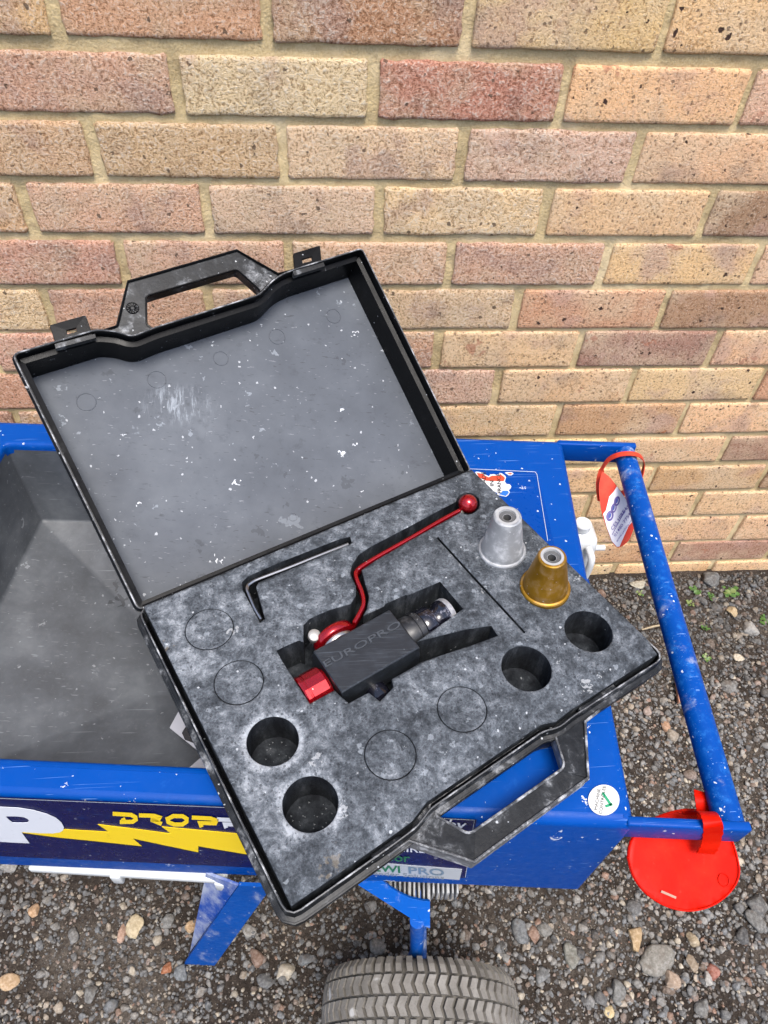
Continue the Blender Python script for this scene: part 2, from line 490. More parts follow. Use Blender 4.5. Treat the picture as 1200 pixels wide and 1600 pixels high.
for nm, fn in dict(brick_rough=lambda: brick_material('brick_rustic', True), brick_smooth=lambda: brick_material('brick_buff', False), mortar=mortar_material,
                   soil=soil_material, gravel=stone_material, stone=single_stone_material, foam=foam_material, foam_in=foam_inside_material,
                   lid=lid_panel_material, black=black_plastic_material, worn=worn_plastic_material, liner=liner_material, tyre=tyre_material,
                   pale_edge=lambda: nozzle_material('scuffed_edge', (.06, .062, .065), 0.0, .40, .85),
                   gloss_black=lambda: nozzle_material('gloss_black', (.006, .007, .009), 0.0, .38, .14),
                   pale_wall=lambda: nozzle_material('scuffed_wall', (.16, .165, .175), 0.0, .40, .9),
                   pale_rim=lambda: nozzle_material('pale_rim', (.30, .30, .31), .2, .35, .8),
                   red=red_material, gun=gun_material, fitting=worn_chrome_material,
                   blue=lambda: blue_material('blue_paint', (.0003, .070, .37)),
                   blue_worn=lambda: blue_material('blue_paint_worn', (.0003, .070, .37), 1.7, .34, .16, 1.0),
                   blue_vinyl=lambda: blue_material('blue_vinyl', (.0003, .058, .33), .8, .24),
                   blue_dusty=lambda: blue_material('blue_paint_dusty', (.002, .095, .44), 1.0, .42, .32),
                   blue_caked=lambda: blue_material('blue_paint_caked', (.010, .075, .40), 1.0, .6, 1.0),
                   navy=lambda: blue_material('navy_vinyl', (.0035, .0060, .085), .45, .22),
                   silver_nozzle=lambda: nozzle_material('silver_nozzle', (.36, .37, .38), .35, .42, .75),
                   gold_nozzle=lambda: nozzle_material('gold_nozzle', (.46, .235, .018), .80, .30, .16),
                   orange=lambda: orange_material('orange_plastic', (.70, .007, .0005)),
                   coral=lambda: orange_material('coral_plastic', (.72, .050, .026)),
                   yellow_print=lambda: worn_print('yellow_print', (.80, .56, .008), .35),
                   white_print=lambda: worn_print('white_print', (.62, .64, .68), .3),
                   ).items():
    MATS[nm] = fn()


# ------------------------------------------------------------------ object helpers
def link(o, parent=None):
    COL.objects.link(o)
    if parent is not None:
        o.parent = parent
        o.matrix_parent_inverse = parent.matrix_world.inverted()
    return o


def tag(o, label, cat, group=None):
    o['label'] = label; o['category'] = cat
    if group: o['group'] = group
    return o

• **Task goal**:
Repeat the data exactly, dropping every picture it holds.

• **Correct answer**:
Continue the Blender Python script for this scene: part 2, from line 490. More parts follow. Use Blender 4.5. Treat the picture as 1200 pixels wide and 1600 pixels high.
for nm, fn in dict(brick_rough=lambda: brick_material('brick_rustic', True), brick_smooth=lambda: brick_material('brick_buff', False), mortar=mortar_material,
                   soil=soil_material, gravel=stone_material, stone=single_stone_material, foam=foam_material, foam_in=foam_inside_material,
                   lid=lid_panel_material, black=black_plastic_material, worn=worn_plastic_material, liner=liner_material, tyre=tyre_material,
                   pale_edge=lambda: nozzle_material('scuffed_edge', (.06, .062, .065), 0.0, .40, .85),
                   gloss_black=lambda: nozzle_material('gloss_black', (.006, .007, .009), 0.0, .38, .14),
                   pale_wall=lambda: nozzle_material('scuffed_wall', (.16, .165, .175), 0.0, .40, .9),
                   pale_rim=lambda: nozzle_material('pale_rim', (.30, .30, .31), .2, .35, .8),
                   red=red_material, gun=gun_material, fitting=worn_chrome_material,
                   blue=lambda: blue_material('blue_paint', (.0003, .070, .37)),
                   blue_worn=lambda: blue_material('blue_paint_worn', (.0003, .070, .37), 1.7, .34, .16, 1.0),
                   blue_vinyl=lambda: blue_material('blue_vinyl', (.0003, .058, .33), .8, .24),
                   blue_dusty=lambda: blue_material('blue_paint_dusty', (.002, .095, .44), 1.0, .42, .32),
                   blue_caked=lambda: blue_material('blue_paint_caked', (.010, .075, .40), 1.0, .6, 1.0),
                   navy=lambda: blue_material('navy_vinyl', (.0035, .0060, .085), .45, .22),
                   silver_nozzle=lambda: nozzle_material('silver_nozzle', (.36, .37, .38), .35, .42, .75),
                   gold_nozzle=lambda: nozzle_material('gold_nozzle', (.46, .235, .018), .80, .30, .16),
                   orange=lambda: orange_material('orange_plastic', (.70, .007, .0005)),
                   coral=lambda: orange_material('coral_plastic', (.72, .050, .026)),
                   yellow_print=lambda: worn_print('yellow_print', (.80, .56, .008), .35),
                   white_print=lambda: worn_print('white_print', (.62, .64, .68), .3),
                   ).items():
    MATS[nm] = fn()


# ------------------------------------------------------------------ object helpers
def link(o, parent=None):
    COL.objects.link(o)
    if parent is not None:
        o.parent = parent
        o.matrix_parent_inverse = parent.matrix_world.inverted()
    return o


def tag(o, label, cat, group=None):
    o['label'] = label; o['category'] = cat
    if group: o['group'] = group
    return o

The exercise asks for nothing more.